= What needs to be done =
Write each line out exactly, leaving none out.

= Provided data =
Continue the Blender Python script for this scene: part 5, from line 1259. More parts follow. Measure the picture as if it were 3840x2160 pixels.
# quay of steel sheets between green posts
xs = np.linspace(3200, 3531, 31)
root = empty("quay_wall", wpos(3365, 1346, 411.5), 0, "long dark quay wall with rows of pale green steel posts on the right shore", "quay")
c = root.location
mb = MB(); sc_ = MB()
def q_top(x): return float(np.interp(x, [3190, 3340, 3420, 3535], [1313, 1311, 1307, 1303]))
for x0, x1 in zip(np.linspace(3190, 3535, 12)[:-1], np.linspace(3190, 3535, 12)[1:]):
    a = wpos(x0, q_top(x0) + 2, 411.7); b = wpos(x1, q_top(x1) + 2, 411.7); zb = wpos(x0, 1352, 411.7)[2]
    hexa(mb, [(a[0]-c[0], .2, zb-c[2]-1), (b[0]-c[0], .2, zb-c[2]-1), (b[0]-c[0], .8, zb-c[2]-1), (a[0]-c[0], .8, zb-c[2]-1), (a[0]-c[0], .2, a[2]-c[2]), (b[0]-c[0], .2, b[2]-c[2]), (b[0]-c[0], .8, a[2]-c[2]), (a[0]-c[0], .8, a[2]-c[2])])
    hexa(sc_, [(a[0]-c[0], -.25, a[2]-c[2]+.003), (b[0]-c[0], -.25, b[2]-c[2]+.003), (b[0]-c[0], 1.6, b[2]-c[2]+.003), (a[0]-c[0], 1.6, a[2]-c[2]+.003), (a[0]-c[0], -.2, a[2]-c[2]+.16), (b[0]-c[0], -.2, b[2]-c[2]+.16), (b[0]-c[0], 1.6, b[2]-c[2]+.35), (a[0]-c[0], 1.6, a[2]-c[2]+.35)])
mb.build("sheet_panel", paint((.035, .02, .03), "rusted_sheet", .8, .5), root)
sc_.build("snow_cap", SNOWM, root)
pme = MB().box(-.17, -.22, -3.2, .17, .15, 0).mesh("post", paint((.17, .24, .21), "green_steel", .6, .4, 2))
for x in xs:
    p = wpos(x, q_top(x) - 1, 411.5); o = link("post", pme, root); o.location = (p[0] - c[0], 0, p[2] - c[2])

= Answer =
Continue the Blender Python script for this scene: part 5, from line 1259. More parts follow. Measure the picture as if it were 3840x2160 pixels.
# quay of steel sheets between green posts
xs = np.linspace(3200, 3531, 31)
root = empty("quay_wall", wpos(3365, 1346, 411.5), 0, "long dark quay wall with rows of pale green steel posts on the right shore", "quay")
c = root.location
mb = MB(); sc_ = MB()
def q_top(x): return float(np.interp(x, [3190, 3340, 3420, 3535], [1313, 1311, 1307, 1303]))
for x0, x1 in zip(np.linspace(3190, 3535, 12)[:-1], np.linspace(3190, 3535, 12)[1:]):
    a = wpos(x0, q_top(x0) + 2, 411.7); b = wpos(x1, q_top(x1) + 2, 411.7); zb = wpos(x0, 1352, 411.7)[2]
    hexa(mb, [(a[0]-c[0], .2, zb-c[2]-1), (b[0]-c[0], .2, zb-c[2]-1), (b[0]-c[0], .8, zb-c[2]-1), (a[0]-c[0], .8, zb-c[2]-1), (a[0]-c[0], .2, a[2]-c[2]), (b[0]-c[0], .2, b[2]-c[2]), (b[0]-c[0], .8, a[2]-c[2]), (a[0]-c[0], .8, a[2]-c[2])])
    hexa(sc_, [(a[0]-c[0], -.25, a[2]-c[2]+.003), (b[0]-c[0], -.25, b[2]-c[2]+.003), (b[0]-c[0], 1.6, b[2]-c[2]+.003), (a[0]-c[0], 1.6, a[2]-c[2]+.003), (a[0]-c[0], -.2, a[2]-c[2]+.16), (b[0]-c[0], -.2, b[2]-c[2]+.16), (b[0]-c[0], 1.6, b[2]-c[2]+.35), (a[0]-c[0], 1.6, a[2]-c[2]+.35)])
mb.build("sheet_panel", paint((.035, .02, .03), "rusted_sheet", .8, .5), root)
sc_.build("snow_cap", SNOWM, root)
pme = MB().box(-.17, -.22, -3.2, .17, .15, 0).mesh("post", paint((.17, .24, .21), "green_steel", .6, .4, 2))
for x in xs:
    p = wpos(x, q_top(x) - 1, 411.5); o = link("post", pme, root); o.location = (p[0] - c[0], 0, p[2] - c[2])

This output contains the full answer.